Yes --- but that doesn't have anything to do with what you're trying to do here.

Sorry -- I thought you were referring to casting the variable itself as a (void *).

No such thing in C51. You may get lucky for a while --- but there's really _no_ being sure.

This [1] is disconcerting then, since it implies that this process is deterministic.

Have you ever heard of functions like memcpy(), or memcmp()? Why, do you think, is their argument of type (void *)? Why do you think the argument of the Standard C Library's generic "write whatever this is to a file" function, fwrite(), takes its argument as a (void *)?

Sure I have, but they are written to be as generic as possible. I was trying to use some of the specificity I have available to simplify things a bit.

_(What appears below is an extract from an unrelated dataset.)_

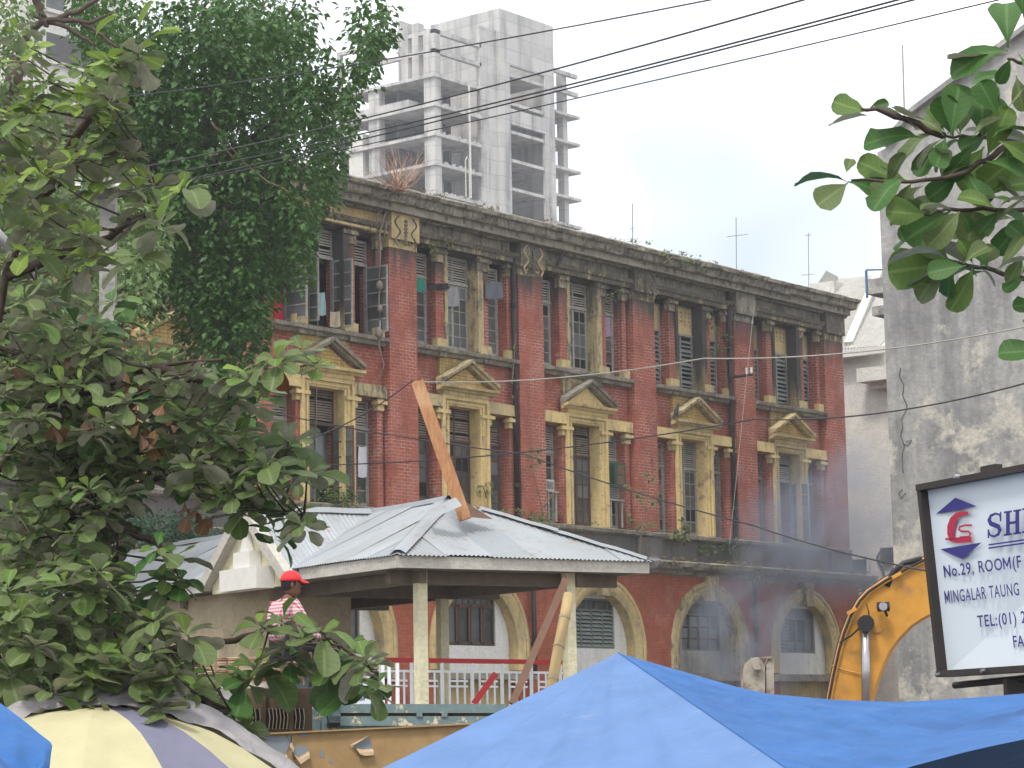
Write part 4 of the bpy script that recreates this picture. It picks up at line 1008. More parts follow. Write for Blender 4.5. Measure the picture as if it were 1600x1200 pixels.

By passing a pointer to the variable, I am necessitating that the user of the function have a variable in which their data is stored; using this method, they couldn't do something like:

do_something(load(i)+x);

but would instead need to do something like

y = load(i) + x;
do_something(&y);

Certainly this is not the end of the world, I was just trying to make it an easier function to use.

If this is the extent to what I can do with C(x)51, then that answers my question -- you can't do it without a dummy variable. I already have several solutions (that are more appropriate for my particular code) that use these dummy variables.